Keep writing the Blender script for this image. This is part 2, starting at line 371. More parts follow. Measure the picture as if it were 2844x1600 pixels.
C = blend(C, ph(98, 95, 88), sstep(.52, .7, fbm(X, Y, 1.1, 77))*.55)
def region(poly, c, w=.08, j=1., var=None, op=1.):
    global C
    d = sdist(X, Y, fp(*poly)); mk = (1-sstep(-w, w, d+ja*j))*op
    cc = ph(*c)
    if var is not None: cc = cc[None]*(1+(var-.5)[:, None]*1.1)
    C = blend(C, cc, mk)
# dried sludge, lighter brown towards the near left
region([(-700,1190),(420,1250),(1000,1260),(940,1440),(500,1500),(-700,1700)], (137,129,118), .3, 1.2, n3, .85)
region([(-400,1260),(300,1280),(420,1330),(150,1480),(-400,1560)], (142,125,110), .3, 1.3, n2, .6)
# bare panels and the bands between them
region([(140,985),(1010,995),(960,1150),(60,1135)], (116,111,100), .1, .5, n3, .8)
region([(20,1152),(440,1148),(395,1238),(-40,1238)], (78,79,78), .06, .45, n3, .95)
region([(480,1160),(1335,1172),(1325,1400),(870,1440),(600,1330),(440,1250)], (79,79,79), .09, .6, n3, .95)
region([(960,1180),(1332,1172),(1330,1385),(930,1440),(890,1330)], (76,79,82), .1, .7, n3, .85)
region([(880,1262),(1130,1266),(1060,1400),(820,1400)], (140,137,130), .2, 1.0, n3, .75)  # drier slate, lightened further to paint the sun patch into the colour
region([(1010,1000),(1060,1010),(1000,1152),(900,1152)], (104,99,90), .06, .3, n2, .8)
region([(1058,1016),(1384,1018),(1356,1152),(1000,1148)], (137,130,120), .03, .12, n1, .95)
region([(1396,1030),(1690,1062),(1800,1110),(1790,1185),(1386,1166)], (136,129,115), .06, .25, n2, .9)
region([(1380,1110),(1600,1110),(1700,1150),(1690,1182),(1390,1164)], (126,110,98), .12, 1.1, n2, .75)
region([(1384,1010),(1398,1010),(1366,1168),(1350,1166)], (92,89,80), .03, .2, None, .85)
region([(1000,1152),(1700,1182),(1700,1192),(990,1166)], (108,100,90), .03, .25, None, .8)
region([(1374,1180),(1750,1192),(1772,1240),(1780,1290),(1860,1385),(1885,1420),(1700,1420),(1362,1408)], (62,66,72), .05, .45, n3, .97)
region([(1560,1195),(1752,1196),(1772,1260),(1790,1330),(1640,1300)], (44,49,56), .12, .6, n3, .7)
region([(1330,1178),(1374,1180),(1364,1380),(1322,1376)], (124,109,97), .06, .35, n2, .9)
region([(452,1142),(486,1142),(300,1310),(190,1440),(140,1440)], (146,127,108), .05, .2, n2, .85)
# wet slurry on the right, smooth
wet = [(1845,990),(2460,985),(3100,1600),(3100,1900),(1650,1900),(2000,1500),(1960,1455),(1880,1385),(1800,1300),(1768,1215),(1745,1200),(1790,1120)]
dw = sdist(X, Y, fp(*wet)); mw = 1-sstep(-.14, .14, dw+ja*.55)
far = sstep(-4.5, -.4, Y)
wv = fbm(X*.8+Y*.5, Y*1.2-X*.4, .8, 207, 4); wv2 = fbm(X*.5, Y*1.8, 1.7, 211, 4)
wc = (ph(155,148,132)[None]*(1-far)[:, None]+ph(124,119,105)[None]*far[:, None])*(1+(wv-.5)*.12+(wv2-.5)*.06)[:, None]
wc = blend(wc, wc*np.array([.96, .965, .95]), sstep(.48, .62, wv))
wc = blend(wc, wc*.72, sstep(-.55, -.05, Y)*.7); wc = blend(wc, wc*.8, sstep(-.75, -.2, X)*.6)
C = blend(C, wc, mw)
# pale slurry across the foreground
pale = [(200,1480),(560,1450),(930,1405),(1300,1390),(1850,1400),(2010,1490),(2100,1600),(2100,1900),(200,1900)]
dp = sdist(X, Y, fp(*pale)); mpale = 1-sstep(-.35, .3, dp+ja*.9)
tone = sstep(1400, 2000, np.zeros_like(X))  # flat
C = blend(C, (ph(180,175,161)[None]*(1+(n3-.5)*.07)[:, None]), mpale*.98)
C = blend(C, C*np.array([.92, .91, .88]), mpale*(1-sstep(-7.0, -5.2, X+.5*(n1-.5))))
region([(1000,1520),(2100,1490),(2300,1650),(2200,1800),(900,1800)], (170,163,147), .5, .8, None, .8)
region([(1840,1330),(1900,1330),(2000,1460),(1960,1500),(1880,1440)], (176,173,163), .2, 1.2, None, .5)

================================

Exercise.
Output the complete data exactly as written.

Written answer.
Keep writing the Blender script for this image. This is part 2, starting at line 371. More parts follow. Measure the picture as if it were 2844x1600 pixels.
C = blend(C, ph(98, 95, 88), sstep(.52, .7, fbm(X, Y, 1.1, 77))*.55)
def region(poly, c, w=.08, j=1., var=None, op=1.):
    global C
    d = sdist(X, Y, fp(*poly)); mk = (1-sstep(-w, w, d+ja*j))*op
    cc = ph(*c)
    if var is not None: cc = cc[None]*(1+(var-.5)[:, None]*1.1)
    C = blend(C, cc, mk)
# dried sludge, lighter brown towards the near left
region([(-700,1190),(420,1250),(1000,1260),(940,1440),(500,1500),(-700,1700)], (137,129,118), .3, 1.2, n3, .85)
region([(-400,1260),(300,1280),(420,1330),(150,1480),(-400,1560)], (142,125,110), .3, 1.3, n2, .6)
# bare panels and the bands between them
region([(140,985),(1010,995),(960,1150),(60,1135)], (116,111,100), .1, .5, n3, .8)
region([(20,1152),(440,1148),(395,1238),(-40,1238)], (78,79,78), .06, .45, n3, .95)
region([(480,1160),(1335,1172),(1325,1400),(870,1440),(600,1330),(440,1250)], (79,79,79), .09, .6, n3, .95)
region([(960,1180),(1332,1172),(1330,1385),(930,1440),(890,1330)], (76,79,82), .1, .7, n3, .85)
region([(880,1262),(1130,1266),(1060,1400),(820,1400)], (140,137,130), .2, 1.0, n3, .75)  # drier slate, lightened further to paint the sun patch into the colour
region([(1010,1000),(1060,1010),(1000,1152),(900,1152)], (104,99,90), .06, .3, n2, .8)
region([(1058,1016),(1384,1018),(1356,1152),(1000,1148)], (137,130,120), .03, .12, n1, .95)
region([(1396,1030),(1690,1062),(1800,1110),(1790,1185),(1386,1166)], (136,129,115), .06, .25, n2, .9)
region([(1380,1110),(1600,1110),(1700,1150),(1690,1182),(1390,1164)], (126,110,98), .12, 1.1, n2, .75)
region([(1384,1010),(1398,1010),(1366,1168),(1350,1166)], (92,89,80), .03, .2, None, .85)
region([(1000,1152),(1700,1182),(1700,1192),(990,1166)], (108,100,90), .03, .25, None, .8)
region([(1374,1180),(1750,1192),(1772,1240),(1780,1290),(1860,1385),(1885,1420),(1700,1420),(1362,1408)], (62,66,72), .05, .45, n3, .97)
region([(1560,1195),(1752,1196),(1772,1260),(1790,1330),(1640,1300)], (44,49,56), .12, .6, n3, .7)
region([(1330,1178),(1374,1180),(1364,1380),(1322,1376)], (124,109,97), .06, .35, n2, .9)
region([(452,1142),(486,1142),(300,1310),(190,1440),(140,1440)], (146,127,108), .05, .2, n2, .85)
# wet slurry on the right, smooth
wet = [(1845,990),(2460,985),(3100,1600),(3100,1900),(1650,1900),(2000,1500),(1960,1455),(1880,1385),(1800,1300),(1768,1215),(1745,1200),(1790,1120)]
dw = sdist(X, Y, fp(*wet)); mw = 1-sstep(-.14, .14, dw+ja*.55)
far = sstep(-4.5, -.4, Y)
wv = fbm(X*.8+Y*.5, Y*1.2-X*.4, .8, 207, 4); wv2 = fbm(X*.5, Y*1.8, 1.7, 211, 4)
wc = (ph(155,148,132)[None]*(1-far)[:, None]+ph(124,119,105)[None]*far[:, None])*(1+(wv-.5)*.12+(wv2-.5)*.06)[:, None]
wc = blend(wc, wc*np.array([.96, .965, .95]), sstep(.48, .62, wv))
wc = blend(wc, wc*.72, sstep(-.55, -.05, Y)*.7); wc = blend(wc, wc*.8, sstep(-.75, -.2, X)*.6)
C = blend(C, wc, mw)
# pale slurry across the foreground
pale = [(200,1480),(560,1450),(930,1405),(1300,1390),(1850,1400),(2010,1490),(2100,1600),(2100,1900),(200,1900)]
dp = sdist(X, Y, fp(*pale)); mpale = 1-sstep(-.35, .3, dp+ja*.9)
tone = sstep(1400, 2000, np.zeros_like(X))  # flat
C = blend(C, (ph(180,175,161)[None]*(1+(n3-.5)*.07)[:, None]), mpale*.98)
C = blend(C, C*np.array([.92, .91, .88]), mpale*(1-sstep(-7.0, -5.2, X+.5*(n1-.5))))
region([(1000,1520),(2100,1490),(2300,1650),(2200,1800),(900,1800)], (170,163,147), .5, .8, None, .8)
region([(1840,1330),(1900,1330),(2000,1460),(1960,1500),(1880,1440)], (176,173,163), .2, 1.2, None, .5)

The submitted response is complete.